[What to produce]
Your task is to transcribe the data in full.

[Data]
↓
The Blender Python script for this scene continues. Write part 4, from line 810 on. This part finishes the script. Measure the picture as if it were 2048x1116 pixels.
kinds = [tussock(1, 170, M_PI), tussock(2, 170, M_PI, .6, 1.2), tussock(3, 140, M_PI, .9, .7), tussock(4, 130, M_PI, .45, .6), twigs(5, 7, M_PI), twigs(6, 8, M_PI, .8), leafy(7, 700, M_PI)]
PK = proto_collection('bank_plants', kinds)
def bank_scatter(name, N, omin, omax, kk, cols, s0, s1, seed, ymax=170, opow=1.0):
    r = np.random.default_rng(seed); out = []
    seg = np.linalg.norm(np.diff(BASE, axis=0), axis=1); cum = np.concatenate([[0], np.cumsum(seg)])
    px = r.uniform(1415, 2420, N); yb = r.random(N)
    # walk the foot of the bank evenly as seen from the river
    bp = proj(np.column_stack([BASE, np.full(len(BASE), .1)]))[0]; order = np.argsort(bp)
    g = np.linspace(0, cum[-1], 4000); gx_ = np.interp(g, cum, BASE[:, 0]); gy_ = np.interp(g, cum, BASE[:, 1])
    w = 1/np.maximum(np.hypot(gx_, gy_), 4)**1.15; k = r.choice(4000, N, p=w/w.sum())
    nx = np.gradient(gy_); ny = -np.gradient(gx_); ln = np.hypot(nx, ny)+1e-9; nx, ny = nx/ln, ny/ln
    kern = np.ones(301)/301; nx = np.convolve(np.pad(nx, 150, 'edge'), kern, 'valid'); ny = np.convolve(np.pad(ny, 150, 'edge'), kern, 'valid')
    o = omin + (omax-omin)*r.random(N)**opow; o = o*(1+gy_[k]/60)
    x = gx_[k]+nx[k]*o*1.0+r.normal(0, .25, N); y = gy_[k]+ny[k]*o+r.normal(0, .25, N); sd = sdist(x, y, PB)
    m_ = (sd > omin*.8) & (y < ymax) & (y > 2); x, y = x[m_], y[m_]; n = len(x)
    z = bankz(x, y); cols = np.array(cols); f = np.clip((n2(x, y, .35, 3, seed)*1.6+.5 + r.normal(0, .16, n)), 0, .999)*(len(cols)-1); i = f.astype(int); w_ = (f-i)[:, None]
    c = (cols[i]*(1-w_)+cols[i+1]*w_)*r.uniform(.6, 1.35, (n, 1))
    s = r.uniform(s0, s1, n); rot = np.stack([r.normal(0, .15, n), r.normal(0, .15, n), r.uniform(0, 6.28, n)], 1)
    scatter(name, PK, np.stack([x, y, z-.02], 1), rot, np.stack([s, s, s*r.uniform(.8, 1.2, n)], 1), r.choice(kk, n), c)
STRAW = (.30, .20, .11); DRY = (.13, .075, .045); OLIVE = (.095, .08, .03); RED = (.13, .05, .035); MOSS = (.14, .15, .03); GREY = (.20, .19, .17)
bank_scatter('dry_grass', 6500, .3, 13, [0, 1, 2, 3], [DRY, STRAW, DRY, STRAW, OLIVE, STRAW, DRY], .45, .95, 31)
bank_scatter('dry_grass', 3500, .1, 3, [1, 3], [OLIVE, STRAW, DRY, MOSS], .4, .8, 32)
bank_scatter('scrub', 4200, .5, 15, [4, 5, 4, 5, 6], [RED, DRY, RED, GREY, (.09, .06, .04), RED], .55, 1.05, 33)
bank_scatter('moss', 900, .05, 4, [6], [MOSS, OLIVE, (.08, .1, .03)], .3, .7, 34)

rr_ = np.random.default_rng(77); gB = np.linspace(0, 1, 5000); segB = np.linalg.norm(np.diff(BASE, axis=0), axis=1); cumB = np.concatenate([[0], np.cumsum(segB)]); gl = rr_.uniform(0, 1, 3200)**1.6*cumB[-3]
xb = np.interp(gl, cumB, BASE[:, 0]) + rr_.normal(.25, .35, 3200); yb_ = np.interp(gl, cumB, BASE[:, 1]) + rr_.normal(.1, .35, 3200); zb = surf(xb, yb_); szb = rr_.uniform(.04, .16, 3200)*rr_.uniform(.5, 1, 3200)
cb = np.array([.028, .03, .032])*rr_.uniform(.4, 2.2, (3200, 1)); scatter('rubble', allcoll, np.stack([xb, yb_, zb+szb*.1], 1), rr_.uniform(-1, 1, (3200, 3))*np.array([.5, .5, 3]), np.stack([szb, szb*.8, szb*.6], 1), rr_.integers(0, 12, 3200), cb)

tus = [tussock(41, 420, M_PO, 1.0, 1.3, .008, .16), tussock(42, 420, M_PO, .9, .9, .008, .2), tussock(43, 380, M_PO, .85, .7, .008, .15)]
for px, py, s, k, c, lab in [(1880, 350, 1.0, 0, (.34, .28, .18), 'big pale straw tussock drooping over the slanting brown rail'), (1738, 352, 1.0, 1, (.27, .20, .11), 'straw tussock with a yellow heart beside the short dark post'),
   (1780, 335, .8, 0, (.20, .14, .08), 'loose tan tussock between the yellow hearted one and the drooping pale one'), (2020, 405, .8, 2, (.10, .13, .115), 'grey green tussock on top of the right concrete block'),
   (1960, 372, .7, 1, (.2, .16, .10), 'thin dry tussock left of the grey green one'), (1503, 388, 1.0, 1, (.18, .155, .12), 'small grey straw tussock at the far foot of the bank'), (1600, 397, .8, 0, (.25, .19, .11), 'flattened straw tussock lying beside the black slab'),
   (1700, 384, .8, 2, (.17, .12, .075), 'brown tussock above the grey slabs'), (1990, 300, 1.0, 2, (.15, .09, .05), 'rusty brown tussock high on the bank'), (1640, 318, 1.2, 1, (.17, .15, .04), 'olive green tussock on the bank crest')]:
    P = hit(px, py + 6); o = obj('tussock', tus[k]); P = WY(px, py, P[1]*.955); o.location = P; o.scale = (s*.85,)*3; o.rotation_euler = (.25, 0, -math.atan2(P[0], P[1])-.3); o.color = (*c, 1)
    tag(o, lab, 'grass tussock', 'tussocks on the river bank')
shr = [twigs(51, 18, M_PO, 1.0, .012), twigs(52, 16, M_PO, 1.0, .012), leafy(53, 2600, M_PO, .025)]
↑
[Exercise result]
The Blender Python script for this scene continues. Write part 4, from line 810 on. This part finishes the script. Measure the picture as if it were 2048x1116 pixels.
kinds = [tussock(1, 170, M_PI), tussock(2, 170, M_PI, .6, 1.2), tussock(3, 140, M_PI, .9, .7), tussock(4, 130, M_PI, .45, .6), twigs(5, 7, M_PI), twigs(6, 8, M_PI, .8), leafy(7, 700, M_PI)]
PK = proto_collection('bank_plants', kinds)
def bank_scatter(name, N, omin, omax, kk, cols, s0, s1, seed, ymax=170, opow=1.0):
    r = np.random.default_rng(seed); out = []
    seg = np.linalg.norm(np.diff(BASE, axis=0), axis=1); cum = np.concatenate([[0], np.cumsum(seg)])
    px = r.uniform(1415, 2420, N); yb = r.random(N)
    # walk the foot of the bank evenly as seen from the river
    bp = proj(np.column_stack([BASE, np.full(len(BASE), .1)]))[0]; order = np.argsort(bp)
    g = np.linspace(0, cum[-1], 4000); gx_ = np.interp(g, cum, BASE[:, 0]); gy_ = np.interp(g, cum, BASE[:, 1])
    w = 1/np.maximum(np.hypot(gx_, gy_), 4)**1.15; k = r.choice(4000, N, p=w/w.sum())
    nx = np.gradient(gy_); ny = -np.gradient(gx_); ln = np.hypot(nx, ny)+1e-9; nx, ny = nx/ln, ny/ln
    kern = np.ones(301)/301; nx = np.convolve(np.pad(nx, 150, 'edge'), kern, 'valid'); ny = np.convolve(np.pad(ny, 150, 'edge'), kern, 'valid')
    o = omin + (omax-omin)*r.random(N)**opow; o = o*(1+gy_[k]/60)
    x = gx_[k]+nx[k]*o*1.0+r.normal(0, .25, N); y = gy_[k]+ny[k]*o+r.normal(0, .25, N); sd = sdist(x, y, PB)
    m_ = (sd > omin*.8) & (y < ymax) & (y > 2); x, y = x[m_], y[m_]; n = len(x)
    z = bankz(x, y); cols = np.array(cols); f = np.clip((n2(x, y, .35, 3, seed)*1.6+.5 + r.normal(0, .16, n)), 0, .999)*(len(cols)-1); i = f.astype(int); w_ = (f-i)[:, None]
    c = (cols[i]*(1-w_)+cols[i+1]*w_)*r.uniform(.6, 1.35, (n, 1))
    s = r.uniform(s0, s1, n); rot = np.stack([r.normal(0, .15, n), r.normal(0, .15, n), r.uniform(0, 6.28, n)], 1)
    scatter(name, PK, np.stack([x, y, z-.02], 1), rot, np.stack([s, s, s*r.uniform(.8, 1.2, n)], 1), r.choice(kk, n), c)
STRAW = (.30, .20, .11); DRY = (.13, .075, .045); OLIVE = (.095, .08, .03); RED = (.13, .05, .035); MOSS = (.14, .15, .03); GREY = (.20, .19, .17)
bank_scatter('dry_grass', 6500, .3, 13, [0, 1, 2, 3], [DRY, STRAW, DRY, STRAW, OLIVE, STRAW, DRY], .45, .95, 31)
bank_scatter('dry_grass', 3500, .1, 3, [1, 3], [OLIVE, STRAW, DRY, MOSS], .4, .8, 32)
bank_scatter('scrub', 4200, .5, 15, [4, 5, 4, 5, 6], [RED, DRY, RED, GREY, (.09, .06, .04), RED], .55, 1.05, 33)
bank_scatter('moss', 900, .05, 4, [6], [MOSS, OLIVE, (.08, .1, .03)], .3, .7, 34)

rr_ = np.random.default_rng(77); gB = np.linspace(0, 1, 5000); segB = np.linalg.norm(np.diff(BASE, axis=0), axis=1); cumB = np.concatenate([[0], np.cumsum(segB)]); gl = rr_.uniform(0, 1, 3200)**1.6*cumB[-3]
xb = np.interp(gl, cumB, BASE[:, 0]) + rr_.normal(.25, .35, 3200); yb_ = np.interp(gl, cumB, BASE[:, 1]) + rr_.normal(.1, .35, 3200); zb = surf(xb, yb_); szb = rr_.uniform(.04, .16, 3200)*rr_.uniform(.5, 1, 3200)
cb = np.array([.028, .03, .032])*rr_.uniform(.4, 2.2, (3200, 1)); scatter('rubble', allcoll, np.stack([xb, yb_, zb+szb*.1], 1), rr_.uniform(-1, 1, (3200, 3))*np.array([.5, .5, 3]), np.stack([szb, szb*.8, szb*.6], 1), rr_.integers(0, 12, 3200), cb)

tus = [tussock(41, 420, M_PO, 1.0, 1.3, .008, .16), tussock(42, 420, M_PO, .9, .9, .008, .2), tussock(43, 380, M_PO, .85, .7, .008, .15)]
for px, py, s, k, c, lab in [(1880, 350, 1.0, 0, (.34, .28, .18), 'big pale straw tussock drooping over the slanting brown rail'), (1738, 352, 1.0, 1, (.27, .20, .11), 'straw tussock with a yellow heart beside the short dark post'),
   (1780, 335, .8, 0, (.20, .14, .08), 'loose tan tussock between the yellow hearted one and the drooping pale one'), (2020, 405, .8, 2, (.10, .13, .115), 'grey green tussock on top of the right concrete block'),
   (1960, 372, .7, 1, (.2, .16, .10), 'thin dry tussock left of the grey green one'), (1503, 388, 1.0, 1, (.18, .155, .12), 'small grey straw tussock at the far foot of the bank'), (1600, 397, .8, 0, (.25, .19, .11), 'flattened straw tussock lying beside the black slab'),
   (1700, 384, .8, 2, (.17, .12, .075), 'brown tussock above the grey slabs'), (1990, 300, 1.0, 2, (.15, .09, .05), 'rusty brown tussock high on the bank'), (1640, 318, 1.2, 1, (.17, .15, .04), 'olive green tussock on the bank crest')]:
    P = hit(px, py + 6); o = obj('tussock', tus[k]); P = WY(px, py, P[1]*.955); o.location = P; o.scale = (s*.85,)*3; o.rotation_euler = (.25, 0, -math.atan2(P[0], P[1])-.3); o.color = (*c, 1)
    tag(o, lab, 'grass tussock', 'tussocks on the river bank')
shr = [twigs(51, 18, M_PO, 1.0, .012), twigs(52, 16, M_PO, 1.0, .012), leafy(53, 2600, M_PO, .025)]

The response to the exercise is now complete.